Jerry Michalski, founder of the Relationship Economy eXpedition, said, “Most internet-connected devices have been p0wn3d and are in the Dark Net, making most systems scary and unstable. Super-small drones changed warfare and policing, making it difficult and expensive to hide. Anyone who feels at risk travels in a self-sufficient chamber to avoid infiltration. Meanwhile, a quarter of humanity has figured out how to hear one another and live in abundance, but they have to keep below the radar…. Over 50 years many more things will change, but the forces at play are shoving society in negative directions. People who want better will achieve progress, but I see a dystopian future for the majority of humanity.”

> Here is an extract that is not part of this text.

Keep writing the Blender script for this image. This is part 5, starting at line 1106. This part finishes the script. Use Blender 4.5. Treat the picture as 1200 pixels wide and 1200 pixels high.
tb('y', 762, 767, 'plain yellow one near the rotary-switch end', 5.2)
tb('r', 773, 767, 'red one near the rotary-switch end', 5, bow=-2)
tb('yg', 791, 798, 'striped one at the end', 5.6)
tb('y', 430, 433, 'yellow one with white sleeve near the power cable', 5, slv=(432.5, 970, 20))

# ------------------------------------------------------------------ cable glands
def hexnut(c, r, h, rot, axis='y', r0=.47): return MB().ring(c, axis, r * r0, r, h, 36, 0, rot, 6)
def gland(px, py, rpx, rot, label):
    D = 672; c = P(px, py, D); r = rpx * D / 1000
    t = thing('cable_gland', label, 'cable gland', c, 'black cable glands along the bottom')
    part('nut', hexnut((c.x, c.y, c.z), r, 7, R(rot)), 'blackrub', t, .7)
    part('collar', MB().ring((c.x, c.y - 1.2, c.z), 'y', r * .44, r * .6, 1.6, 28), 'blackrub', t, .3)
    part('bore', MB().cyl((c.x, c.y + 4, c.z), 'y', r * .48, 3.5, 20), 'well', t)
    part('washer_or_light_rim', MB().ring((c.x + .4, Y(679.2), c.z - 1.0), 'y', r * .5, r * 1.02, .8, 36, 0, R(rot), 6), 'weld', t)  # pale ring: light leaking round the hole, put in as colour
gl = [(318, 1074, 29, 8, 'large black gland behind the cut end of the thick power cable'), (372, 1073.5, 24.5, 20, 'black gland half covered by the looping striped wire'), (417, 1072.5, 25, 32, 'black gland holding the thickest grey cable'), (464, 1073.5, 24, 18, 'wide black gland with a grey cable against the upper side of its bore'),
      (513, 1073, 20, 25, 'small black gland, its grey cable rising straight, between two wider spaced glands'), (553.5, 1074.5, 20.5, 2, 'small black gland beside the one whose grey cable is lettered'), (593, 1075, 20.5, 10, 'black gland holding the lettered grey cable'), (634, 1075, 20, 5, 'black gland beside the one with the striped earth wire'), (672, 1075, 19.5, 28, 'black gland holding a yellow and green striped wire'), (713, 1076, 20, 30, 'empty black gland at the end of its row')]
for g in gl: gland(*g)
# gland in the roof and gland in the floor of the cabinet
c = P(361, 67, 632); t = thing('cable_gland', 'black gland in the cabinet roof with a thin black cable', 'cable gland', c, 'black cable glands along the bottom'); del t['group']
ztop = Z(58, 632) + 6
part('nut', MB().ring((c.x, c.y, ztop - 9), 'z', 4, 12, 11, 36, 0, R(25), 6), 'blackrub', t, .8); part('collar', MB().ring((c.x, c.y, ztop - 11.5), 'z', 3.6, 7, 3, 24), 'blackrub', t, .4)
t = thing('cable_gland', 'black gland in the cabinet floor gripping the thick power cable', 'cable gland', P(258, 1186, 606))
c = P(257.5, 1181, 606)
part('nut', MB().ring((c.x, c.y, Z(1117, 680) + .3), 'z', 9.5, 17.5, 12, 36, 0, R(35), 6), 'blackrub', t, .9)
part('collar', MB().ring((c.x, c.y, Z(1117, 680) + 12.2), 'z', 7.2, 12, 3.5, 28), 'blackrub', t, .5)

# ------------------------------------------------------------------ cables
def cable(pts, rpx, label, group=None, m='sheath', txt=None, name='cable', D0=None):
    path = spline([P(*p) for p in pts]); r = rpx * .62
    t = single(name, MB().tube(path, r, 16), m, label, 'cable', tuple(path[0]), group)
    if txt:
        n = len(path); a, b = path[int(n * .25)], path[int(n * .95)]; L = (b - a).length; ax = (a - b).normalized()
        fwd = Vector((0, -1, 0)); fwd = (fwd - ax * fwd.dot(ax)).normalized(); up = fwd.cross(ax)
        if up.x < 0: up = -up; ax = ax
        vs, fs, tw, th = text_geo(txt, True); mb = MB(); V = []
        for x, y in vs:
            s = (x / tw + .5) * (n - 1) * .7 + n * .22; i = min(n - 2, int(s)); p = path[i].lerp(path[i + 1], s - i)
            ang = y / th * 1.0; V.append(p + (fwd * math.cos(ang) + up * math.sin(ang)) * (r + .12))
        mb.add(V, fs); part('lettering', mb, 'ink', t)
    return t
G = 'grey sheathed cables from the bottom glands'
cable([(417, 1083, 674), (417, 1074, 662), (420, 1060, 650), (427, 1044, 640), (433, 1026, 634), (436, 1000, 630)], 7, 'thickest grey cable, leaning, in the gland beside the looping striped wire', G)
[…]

A research scientist who works for Google said, “You want a 50-year prediction? I’m not sure what to say. Google is only 20 years old – would you have predicted that (and all of the side effects) back in 1968 (50 years ago)? Likewise, Amazon is 24 years out. My point is that predicting tech changes in the online/software space is really, really hard. Remember the rise (and fall, and rise?) of walled gardens? Did anyone predict the fall of AOL back when it was the biggest company around? A few things I can predict with confidence: 1) There will be new business models that we do not yet know about. Amazon was enabled by a host of technologies that didn’t exist in 1968. Play that same tune forward. 2) There will be a backlash against the Internet of Things. Just sayin’. 3) Eventually, we’ll figure out how to do sufficiently high frame-rate and precision registration so that VR/AR actually works. Both will be interesting; both have the possibility of being world-changers. (But I don’t know how that will happen yet. Probably, it will happen in a way we don’t yet understand.) 4) Bandwidth will eventually make it into the entire third world. That will change the online landscape as much as when the ARPANET became open for commercial purposes. (That is, dramatically.) 5) The social effects of connectivity (especially in the third world) + bandwidth + radicalized pockets of folks will make the current internet battles seem tame. AI will be important, but it’s not going to be the big driver.”

The chief marketing officer for a technology-based company said, “The Internet of Things and AI will exponentially help to automate and organize society and the world at large by enhancing existing infrastructure and innovating new ones.”

An anonymous respondent wrote, “Widespread networked computing will have collapsed 50 years from now, as will society.”